By Jonathan Markowitz

I am a happy Directed Studies (DS) student. I am not overworked. I do not feel that I am missing out on cool freshman intro courses. I do not feel like I am still a high schooler with assigned courses that never examine anything in depth. I'm a Yalie and a DSer—and I am proud of it.

Directed Studies has its problems; all programs do. But the common attacks on the program, from DSers and non-DSers alike, ring false. It's attacked as limiting freshmen from sampling the spectrum of courses Yale offers. With only three non-DS courses to select, language requirements to fulfill, and the murky future of a potential major to worry about, DSers may appear to have limited their course selection prospects months before shopping period. But think about this: here we have 120 incoming freshmen with an interest in the humanities—at least enough of an interest to write an application essay in the midst of summer. If DS didn't exist, the population of English 129, Philosophy 116-117, and Political Science 114 would swell by—you guessed it—about 120 people.

DS is also attacked for not doing enough. It attempts to cover the major writers of western civilization from Homer onwards, an impossible task for a lifetime—let alone a year. Yet, after a year of DS, a freshman knows quite a bit more than she did before. She can read an op-ed piece in the New York Times and understand a reference to Aristotle. She can pick up any piece of literature and find buried themes stretching back to the Old Testament. She can crank out a six-page paper overnight without batting an eyelash and still wake up early enough to read those last 200 pages before section. She can talk to any other DSer, past or present, and carry on a conversation jumping from Helen of Troy to a joke about Gregory of Tours to a reference to Gandalf the cat.

In addition, DS provides a built-in group of potential friends who have the same background and the same interests. At times, the close-knit nature of DSers is viewed as a detraction: we're being elitist, we're being anti-social, we're being close-minded to the wonderful world of Yale that lies outside of DS. But community is only one of the benefits of DS. It's great to sit around at three in the morning discussing Kant, but it's better to be able to write an essay about Milton later that night.

The constant rush of DS papers, readings, and writing trains us for much of what will come later in our Yale careers and our lives. Even if we learned no factual material during the course of DS, learning how to deal with a hefty workload, analyze a text, and think clearly and quickly about a sticky philosophical problem are skills that will serve us well in other courses.

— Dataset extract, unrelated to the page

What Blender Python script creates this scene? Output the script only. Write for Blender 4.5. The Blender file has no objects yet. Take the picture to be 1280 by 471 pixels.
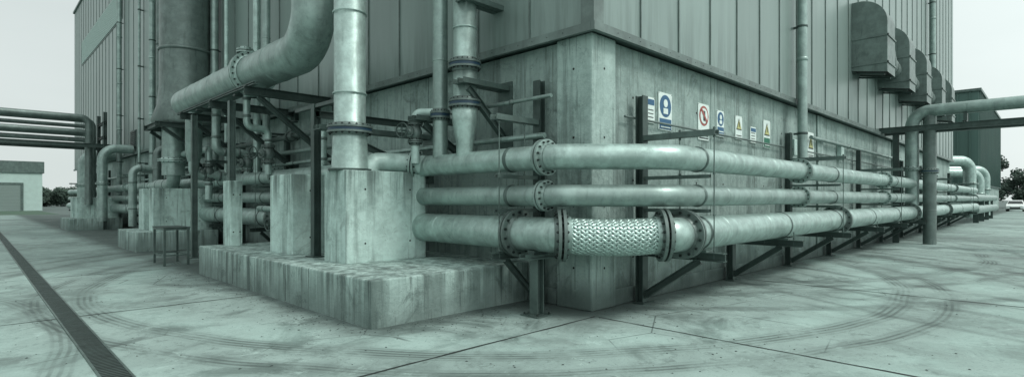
import bpy, math, random
from mathutils import Vector, Matrix
random.seed(7)
sc = bpy.context.scene
V = Vector
CX, CY, CH, F = -6.232, -4.629, 1.6, 677.0

def T(v, k=0.0):
    return (v*(0.765-k), v, v*(0.93-k*0.25), 1)

# ------------------------------------------------------------------ mesh helpers
class M:
    def __init__(s): s.v=[]; s.f=[]; s.s=[]
    def add(s, vs, fs, smooth=False):
        o=len(s.v); s.v+= [tuple(p) for p in vs]
        for f in fs:
            s.f.append(tuple(i+o for i in f)); s.s.append(smooth)

def box(m,x0,x1,y0,y1,z0,z1):
    if x0>x1:x0,x1=x1,x0
    if y0>y1:y0,y1=y1,y0
    if z0>z1:z0,z1=z1,z0
    vs=[(x0,y0,z0),(x1,y0,z0),(x1,y1,z0),(x0,y1,z0),(x0,y0,z1),(x1,y0,z1),(x1,y1,z1),(x0,y1,z1)]
    m.add(vs,[(0,3,2,1),(4,5,6,7),(0,1,5,4),(1,2,6,5),(2,3,7,6),(3,0,4,7)])

def frame(d):
    d=d.normalized()
    up=V((0,0,1)) if abs(d.z)<0.95 else V((1,0,0))
    a=d.cross(up).normalized(); b=a.cross(d).normalized()
    return a,b

def prism(m,p0,p1,prof,up=None):
    """extrude 2-D profile (list of (a,b)) from p0 to p1"""
    p0=V(p0);p1=V(p1);d=(p1-p0).normalized()
    if up is None: a,b=frame(d)
    else:
        a=d.cross(V(up)).normalized(); b=a.cross(d).normalized()
    n=len(prof)
    vs=[p0+a*q[0]+b*q[1] for q in prof]+[p1+a*q[0]+b*q[1] for q in prof]
    fs=[(i,(i+1)%n,n+(i+1)%n,n+i) for i in range(n)]
    fs+=[tuple(range(n-1,-1,-1)),tuple(range(n,2*n))]
    m.add(vs,fs)

def ibeam(m,p0,p1,w=0.1,h=0.12,t=0.014,up=None):
    w/=2;h/=2
    pr=[(-w,-h),(w,-h),(w,-h+t),(t/2,-h+t),(t/2,h-t),(w,h-t),(w,h),(-w,h),(-w,h-t),(-t/2,h-t),(-t/2,-h+t),(-w,-h+t)]
    prism(m,p0,p1,pr,up)
def channel(m,p0,p1,w=0.1,h=0.05,t=0.01,up=None):
    w/=2
    pr=[(-w,0),(w,0),(w,h),(w-t,h),(w-t,t),(-w+t,t),(-w+t,h),(-w,h)]
    prism(m,p0,p1,pr,up)
def bar(m,p0,p1,w=0.05,h=0.05,up=None):
    w/=2;h/=2
    prism(m,p0,p1,[(-w,-h),(w,-h),(w,h),(-w,h)],up)

def fillet(pts,R,n=10):
    pts=[V(p) for p in pts]
    out=[pts[0]]
    Rs=R if isinstance(R,(list,tuple)) else [R]*len(pts)
    for i in range(1,len(pts)-1):
        P=pts[i]; a=(P-pts[i-1]).normalized(); b=(pts[i+1]-P).normalized()
        th=a.angle(b); r=Rs[i]
        if th<0.02: out.append(P); continue
        d=r*math.tan(th/2)
        c=P+(b-a).normalized()*(r/math.cos(th/2))
        u=(P-a*d)-c; w=(P+b*d)-c
        for k in range(n+1):
            s=k/n
            q=(u*math.sin((1-s)*th)+w*math.sin(s*th))/math.sin(th)
            out.append(c+q)
    out.append(pts[-1]); return out

def tube(m,pts,r,seg=28,caps=True,disp=None,smooth=True):
    pts=[V(p) for p in pts]; n=len(pts)
    rs=r if isinstance(r,(list,tuple)) else [r]*n
    tang=[]
    for i in range(n):
        if i==0:t=pts[1]-pts[0]
        elif i==n-1:t=pts[-1]-pts[-2]
        else:t=(pts[i+1]-pts[i]).normalized()+(pts[i]-pts[i-1]).normalized()
        tang.append(t.normalized())
    a,b=frame(tang[0]); vs=[];L=0
    for i in range(n):
        if i>0:
            q=tang[i-1].rotation_difference(tang[i]); a=(q@a).normalized(); L+=(pts[i]-pts[i-1]).length
        bb=tang[i].cross(a).normalized()
        for k in range(seg):
            an=2*math.pi*k/seg
            rr=rs[i]+(disp(an,L) if disp else 0)
            vs.append(pts[i]+a*math.cos(an)*rr+bb*math.sin(an)*rr)
    fs=[]
    for i in range(n-1):
        for k in range(seg):
            k2=(k+1)%seg
            fs.append((i*seg+k,i*seg+k2,(i+1)*seg+k2,(i+1)*seg+k))
    m.add(vs,fs,smooth)
    if caps:
        m.add(vs[:seg],[tuple(range(seg-1,-1,-1))]); m.add(vs[-seg:],[tuple(range(seg))])

def disc(m,c,d,r,t,seg=32):
    c=V(c);d=V(d).normalized()
    tube(m,[c-d*t/2,c+d*t/2],r,seg,True,smooth=True)

def flange(m,mb,c,d,rp,ro=None,bolts=14,gap=0.02,t=0.035):
    """pair of bolted flange plates with stud bolts"""
    c=V(c);d=V(d).normalized(); ro=ro or rp*1.42
    disc(m,c-d*(gap/2+t/2),d,ro,t,40); disc(m,c+d*(gap/2+t/2),d,ro,t,40)
    tube(m,[c-d*(gap/2+t+.05),c-d*(gap/2+t)],[rp*1.02,rp*1.12],32,False)
    tube(m,[c+d*(gap/2+t),c+d*(gap/2+t+.05)],[rp*1.12,rp*1.02],32,False)
    disc(mb,c,d,rp*1.15,gap+.004,24)
    a,b=frame(d); rb=(ro+rp)/2*1.02; L=gap/2+t
    for k in range(bolts):
        an=2*math.pi*(k+.5)/bolts
        p=c+(a*math.cos(an)+b*math.sin(an))*rb
        bs=min(0.02,(ro-rp)*.2)
        tube(mb,[p-d*(L+.03),p+d*(L+.03)],bs*.55,6,True,smooth=False)
        tube(mb,[p-d*(L+.018),p+d*(L+.018)],bs,6,True,smooth=False)

def ring(m,c,d,r,w=0.02,e=0.006):
    c=V(c);d=V(d).normalized()
    tube(m,[c-d*w,c-d*w*.5,c+d*w*.5,c+d*w],[r,r+e,r+e,r],32,False)

def torus(m,c,d,R,r,seg=28,ss=8):
    c=V(c);a,b=frame(V(d).normalized());d=V(d).normalized();vs=[];fs=[]
    for i in range(seg):
        A=2*math.pi*i/seg; e=a*math.cos(A)+b*math.sin(A)
        for j in range(ss):
            B=2*math.pi*j/ss
            vs.append(c+e*(R+r*math.cos(B))+d*r*math.sin(B))
    for i in range(seg):
        for j in range(ss):
            fs.append((i*ss+j,((i+1)%seg)*ss+j,((i+1)%seg)*ss+(j+1)%ss,i*ss+(j+1)%ss))
    m.add(vs,fs,True)

class Obj:
    """top-level empty with named mesh parts"""
    def __init__(s,name,loc=(0,0,0)):
        s.e=bpy.data.objects.new(name,None); s.e.location=loc; s.e.empty_display_size=.3
        sc.collection.objects.link(s.e); s.p={}
    def part(s,name,mat,bevel=0):
        if name not in s.p: s.p[name]=(M(),mat,bevel)
        return s.p[name][0]
    def done(s):
        for n,(m,mat,bev) in s.p.items():
            if not m.v: continue
            o=mkobj(n,m,mat,bev); o.parent=s.e
        return s.e
def mkobj(n,m,mat,bev=0):
    me=bpy.data.meshes.new(n); me.from_pydata(m.v,[],m.f); me.update()
    me.polygons.foreach_set('use_smooth',m.s); me.materials.append(mat)
    o=bpy.data.objects.new(n,me); sc.collection.objects.link(o)
    if bev:
        b=o.modifiers.new('bevel','BEVEL'); b.width=bev; b.segments=2; b.limit_method='ANGLE'
    return o

# ------------------------------------------------------------------ material helpers
class N:
    def __init__(s,name):
        s.mat=bpy.data.materials.new(name); s.mat.use_nodes=True
        s.t=s.mat.node_tree; s.b=s.t.nodes['Principled BSDF']
        s.co=s.t.nodes.new('ShaderNodeNewGeometry').outputs['Position']
    def n(s,ty): return s.t.nodes.new(ty)
    def l(s,a,b): s.t.links.new(a,b)
    def mapping(s,scale,rot=(0,0,0)):
        m=s.n('ShaderNodeMapping'); m.inputs['Scale'].default_value=scale; m.inputs['Rotation'].default_value=rot
        s.l(s.co,m.inputs[0]); return m.outputs[0]
    def noise(s,scale,detail=5,rough=.55,vec=None,dist=0):
        m=s.n('ShaderNodeTexNoise'); m.inputs['Scale'].default_value=scale; m.inputs['Detail'].default_value=detail
        m.inputs['Roughness'].default_value=rough; m.inputs['Distortion'].default_value=dist
        s.l(vec if vec is not None else s.co,m.inputs['Vector']); return m.outputs['Fac']
    def vor(s,scale,feature='F1',vec=None):
        m=s.n('ShaderNodeTexVoronoi'); m.feature=feature; m.inputs['Scale'].default_value=scale
        s.l(vec if vec is not None else s.co,m.inputs['Vector']); return m.outputs['Distance']
    def rng(s,x,a,b,c=0,d=1):
        m=s.n('ShaderNodeMapRange'); m.interpolation_type='SMOOTHSTEP'
        for i,q in enumerate((a,b,c,d)): m.inputs[i+1].default_value=q
        s.l(x,m.inputs[0]); return m.outputs[0]
    def math(s,op,a,b=None,c=None):
        m=s.n('ShaderNodeMath'); m.operation=op
        for i,q in enumerate((a,b,c)):
            if q is None: continue
            if isinstance(q,(int,float)): m.inputs[i].default_value=q
            else: s.l(q,m.inputs[i])
        return m.outputs[0]
    def mix(s,f,a,b,mode='MIX'):
        m=s.n('ShaderNodeMix'); m.data_type='RGBA'; m.blend_type=mode
        for i,q in ((0,f),(6,a),(7,b)):
            if isinstance(q,(int,float)): m.inputs[i].default_value=q
            elif isinstance(q,tuple): m.inputs[i].default_value=q
            else: s.l(q,m.inputs[i])
        return m.outputs[2]
    def bump(s,h,strength,dist=.01,prev=None):
        m=s.n('ShaderNodeBump'); m.inputs['Strength'].default_value=strength; m.inputs['Distance'].default_value=dist
        s.l(h,m.inputs['Height'])
        if prev is not None: s.l(prev,m.inputs['Normal'])
        return m.outputs[0]
    def sep(s):
        m=s.n('ShaderNodeSeparateXYZ'); s.l(s.co,m.inputs[0]); return m.outputs
    def out(s,col,rough=.6,metal=0,normal=None):
        if isinstance(col,tuple): s.b.inputs['Base Color'].default_value=col
        else: s.l(col,s.b.inputs['Base Color'])
        if isinstance(rough,(int,float)): s.b.inputs['Roughness'].default_value=rough
        else: s.l(rough,s.b.inputs['Roughness'])
        s.b.inputs['Metallic'].default_value=metal
        if normal is not None: s.l(normal,s.b.inputs['Normal'])
        return s.mat

def concrete(name,v=.34,streak=.5,grime=.5,dark=.45,top=None,topk=.6,blot=.5):
    s=N(name)
    big=s.rng(s.noise(.9,8,.6),.38,.62)
    med=s.rng(s.noise(6,8,.7),.35,.65)
    c=s.mix(big,T(v*.72,.02),T(v))
    c=s.mix(s.math('MULTIPLY',med,.5),c,T(v*1.28),)
    st=s.rng(s.noise(1.0,7,.65,s.mapping((3.2,3.2,.3))),.5,.68)
    c=s.mix(s.math('MULTIPLY',st,streak),c,T(v*dark,.05))
    st2=s.rng(s.noise(1.0,5,.6,s.mapping((16,16,.7))),.55,.68)
    c=s.mix(s.math('MULTIPLY',st2,streak*.9),c,T(v*dark*.6,.06))
    bl=s.rng(s.noise(1.9,9,.75,dist=.8),.54,.64)
    c=s.mix(s.math('MULTIPLY',bl,blot),c,T(v*.27,.06))
    sp=s.rng(s.noise(14,4,.8,dist=.5),.6,.7)
    c=s.mix(s.math('MULTIPLY',sp,.45),c,T(v*.4,.05))
    lc=s.rng(s.noise(4.3,8,.8,dist=1.),.6,.7)
    c=s.mix(s.math('MULTIPLY',lc,.45),c,T(min(.7,v*1.7)))
    pv=s.vor(22); pit=s.rng(pv,.04,.14,1,0)
    pmask=s.rng(s.noise(3,3),.47,.56)
    pit=s.math('MULTIPLY',pit,pmask)
    c=s.mix(s.math('MULTIPLY',pit,.85),c,T(v*.15,.08))
    z=s.sep()[2]
    zz=s.math('ADD',z,s.math('MULTIPLY',s.noise(3,6),-.6))
    g=s.rng(zz,-.25,.35,1,0)
    c=s.mix(s.math('MULTIPLY',g,grime),c,T(v*.2,.09))
    if top:
        nz=s.rng(s.noise(1.0,6,.7,s.mapping((5,5,.15))),.42,.6)
        g2=s.math('MULTIPLY',s.rng(z,top-.8,top-.02,0,1),nz)
        c=s.mix(s.math('MULTIPLY',g2,topk),c,T(v*.18,.08))
    h=s.math('ADD',s.math('MULTIPLY',s.noise(40,6,.7),.4),s.math('MULTIPLY',med,.6))
    h=s.math('SUBTRACT',h,pit)
    nb=s.bump(h,.7,.014)
    return s.out(c,s.rng(big,0,1,.9,.7),0,nb)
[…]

Of course, these skills can be learned without DS. Many of us enter Yale with a feeling that we have already honed these skills, but DS provides an valuable opportunity for learning textual analysis unparallelled within the confines of a typical freshman course load.

And what readings they are, including some of the greatest writers and thinkers the Western world has produced in the past 2,500 years, books which have served as the foundations of a startling number of philosophies and disciplines. And, as hardworking and internally motivated as we all are, few would read the breadth of great books DS offers as voluntary summer reading.

DSers complain. Constantly. But if we weren't secure that it was worth it, we would be silent or we would be chemists. DS is huge: 2,500 years in 25 weeks of lecture, 18 papers, and thousands more pages of text. But at the end—or even now—I know more, think more clearly, have a great group of friends in different colleges, love the e-mail discussion list, and can't wait for Tim Bays' next lecture. I am a happy DS student.

Jonathan Markowitz is a freshman in Saybrook.